Problem Statement:

A motor boat covers a certain distance downstream in a river in 5 hours and covers the same distance upstream in 5 and a half hours. The speed of the water is 1.5 km/h. Find the speed of the boat in still water.

Solution:

Let's assume the speed of the boat in still water is x km/h, and the speed of the current is given as 1.5 km/h.

1. Speed Downstream:
When the boat is moving downstream, it gets assistance from the current, which increases its effective speed. The effective speed can be calculated using the formula:

Effective Speed = Boat Speed + Current Speed

Therefore, the effective speed downstream is (x + 1.5) km/h.

The time taken to cover the distance downstream is given as 5 hours. We can use the formula:

Time = Distance / Speed

So, the distance downstream can be calculated as:

Distance = Time * Speed
Distance = 5 * (x + 1.5)
Distance = 5x + 7.5

2. Speed Upstream:
When the boat is moving upstream, it has to work against the current, which reduces its effective speed. The effective speed can be calculated using the formula:

Effective Speed = Boat Speed - Current Speed

Therefore, the effective speed upstream is (x - 1.5) km/h.

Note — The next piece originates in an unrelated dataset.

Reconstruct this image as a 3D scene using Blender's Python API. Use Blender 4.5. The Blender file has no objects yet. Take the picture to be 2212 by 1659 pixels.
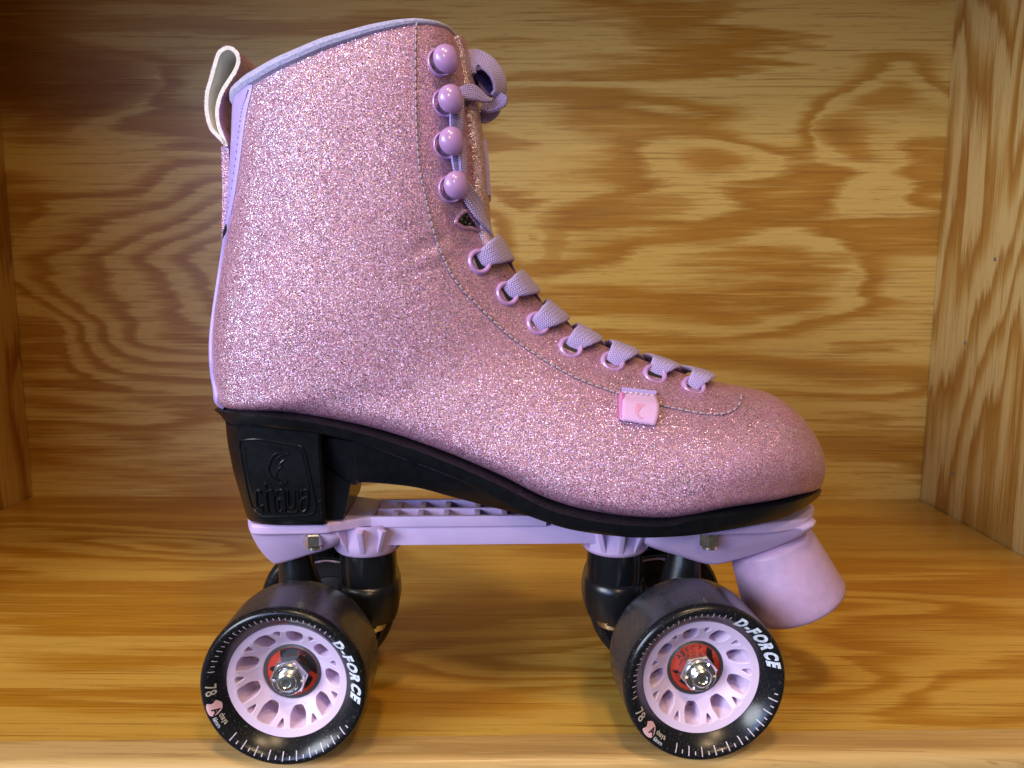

The time taken to cover the distance upstream is given as 5 and a half hours. We can convert this to hours by adding 0.5, which gives us 5.5 hours. Using the formula:

Time = Distance / Speed

The distance upstream can be calculated as:

Distance = Time * Speed
Distance = 5.5 * (x - 1.5)
Distance = 5.5x - 8.25

3. Equating the Distances:
Since the distance covered downstream and upstream is the same, we can equate the two distance equations:

5x + 7.5 = 5.5x - 8.25

4. Solving for x:
Let's simplify the equation:

5x - 5.5x = -8.25 - 7.5
-0.5x = -15.75
x = -15.75 / -0.5
x = 31.5

5. Conclusion:
The speed of the boat in still water is 31.5 km/h.